Tuesday, August 31, 2010

Maypop May Surprise

Of these three passionflowers only one is native to the US. Take a moment and see if you can guess which. You're options are Purple, Blue, or Red. The two nonnatives are commonly sold at nurseries as annuals. This might be one case where that's a good thing. As far as I can tell all Passiflora species are noxious weeds. They come up all over the place by root suckers and tangle around existing trees, shrubs and fences. That includes the native one too.

What makes this worth growing though is that they're fruiting vines. Growing them up a latices or series of polls surrounded by regularly mowed lawn can help keep them under control. Otherwise weeding will be needed. Passion fruit is sold with some frequency in stores. I've never tasted it myself but I'm told it's similar to Hawaiian Punch... which it is also used to flavor. Though oddly enough it's illegal to import any plant from this genus to Hawaii.

The answer to the question is just one paragraph away. Place your final guesses now.

Growing into a massive vine might actually be a strategy to help pollination. The flowers are so intricate in design that they require the anthers to curl down onto the bee's back while working. From there the pollen has to brush up against stigma to another flower to another plant. This isn't commonly done though so growing into a monster of a vine loaded with flowers helps the plant become a better sources. Hand pollinating with a small paint brush or your finger also works.

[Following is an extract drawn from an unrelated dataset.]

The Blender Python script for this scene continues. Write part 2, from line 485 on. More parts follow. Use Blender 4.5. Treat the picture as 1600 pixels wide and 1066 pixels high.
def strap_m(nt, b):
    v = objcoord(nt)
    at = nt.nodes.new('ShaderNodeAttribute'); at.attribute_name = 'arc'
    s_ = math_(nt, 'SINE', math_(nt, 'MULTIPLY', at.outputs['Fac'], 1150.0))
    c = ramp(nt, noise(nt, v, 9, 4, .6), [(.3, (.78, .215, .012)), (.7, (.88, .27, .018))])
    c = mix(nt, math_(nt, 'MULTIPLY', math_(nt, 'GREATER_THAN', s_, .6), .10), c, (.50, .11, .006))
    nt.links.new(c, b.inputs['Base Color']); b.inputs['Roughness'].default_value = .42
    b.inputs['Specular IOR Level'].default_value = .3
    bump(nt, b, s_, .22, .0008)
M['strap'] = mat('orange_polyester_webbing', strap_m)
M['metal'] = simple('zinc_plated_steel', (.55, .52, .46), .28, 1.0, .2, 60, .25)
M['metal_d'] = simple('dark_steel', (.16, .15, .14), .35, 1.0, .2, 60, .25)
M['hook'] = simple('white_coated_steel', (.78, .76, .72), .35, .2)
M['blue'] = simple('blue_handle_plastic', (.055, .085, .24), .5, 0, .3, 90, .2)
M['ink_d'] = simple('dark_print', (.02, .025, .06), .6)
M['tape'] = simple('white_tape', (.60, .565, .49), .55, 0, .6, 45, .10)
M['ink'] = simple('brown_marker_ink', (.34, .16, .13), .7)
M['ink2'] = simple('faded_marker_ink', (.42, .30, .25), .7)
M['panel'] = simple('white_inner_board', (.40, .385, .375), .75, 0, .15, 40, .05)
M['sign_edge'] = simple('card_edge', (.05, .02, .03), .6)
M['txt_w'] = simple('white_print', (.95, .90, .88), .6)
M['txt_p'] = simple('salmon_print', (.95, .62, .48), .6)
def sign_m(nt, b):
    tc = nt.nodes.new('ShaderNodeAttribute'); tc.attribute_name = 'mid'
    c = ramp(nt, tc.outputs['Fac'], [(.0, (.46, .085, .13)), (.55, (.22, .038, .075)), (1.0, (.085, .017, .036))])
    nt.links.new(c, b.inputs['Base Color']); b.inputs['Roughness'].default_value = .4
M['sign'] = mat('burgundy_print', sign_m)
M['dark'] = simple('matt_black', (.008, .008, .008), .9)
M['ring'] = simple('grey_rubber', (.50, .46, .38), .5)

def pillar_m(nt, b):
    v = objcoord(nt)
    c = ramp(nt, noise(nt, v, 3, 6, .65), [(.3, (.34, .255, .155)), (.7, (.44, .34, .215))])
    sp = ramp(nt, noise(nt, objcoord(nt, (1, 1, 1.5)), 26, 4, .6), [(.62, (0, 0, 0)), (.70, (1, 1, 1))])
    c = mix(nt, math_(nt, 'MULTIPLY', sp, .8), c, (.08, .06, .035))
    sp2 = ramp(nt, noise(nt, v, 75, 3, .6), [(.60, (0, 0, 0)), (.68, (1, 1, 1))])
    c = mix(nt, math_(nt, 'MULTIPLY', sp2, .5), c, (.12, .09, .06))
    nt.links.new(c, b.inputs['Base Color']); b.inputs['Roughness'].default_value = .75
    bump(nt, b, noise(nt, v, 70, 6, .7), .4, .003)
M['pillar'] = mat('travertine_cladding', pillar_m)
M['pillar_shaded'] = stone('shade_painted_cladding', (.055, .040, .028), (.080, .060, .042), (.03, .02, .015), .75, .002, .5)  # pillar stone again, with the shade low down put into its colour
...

If you said Blue or Red, you guessed wrong. The correct answer was Purple, and in my opinion this is also the showiest.

This is Passiflora incarnata, aka Maypop. I got mine from a women just 20 minutes south of where I am. She had it growing in full sun, in loose sandy soil, and boy was it taking over. She had root suckers tangling their way up the goldenrod she'd planted, and it was coming up all over. She was more than happy to give me some.

You may notice that New Jersey (where I live) isn't in it's native range. For food plants I make the exception to plant nonnatives. There are so many weeds in this country that are completely edible but because we're not a starving nation so they go unchecked. Imagen if apple trees were invasive how easily that problem would be solved. I'll also point out that various butterflies that use this plant as a host are found occasionally well beyond it's range. See Gulf Fritillary.

The flowers are unfortunately short lived. I believe they only open for a day (two tops) and that's it, they're done.

The anthers and tips of the stigma are nicely spotted too. This is a fine detail you don't see in to many of our natives. 

Here, some type of small bee or fly is stealing nectar. Pollination requires the attention of much larger bees.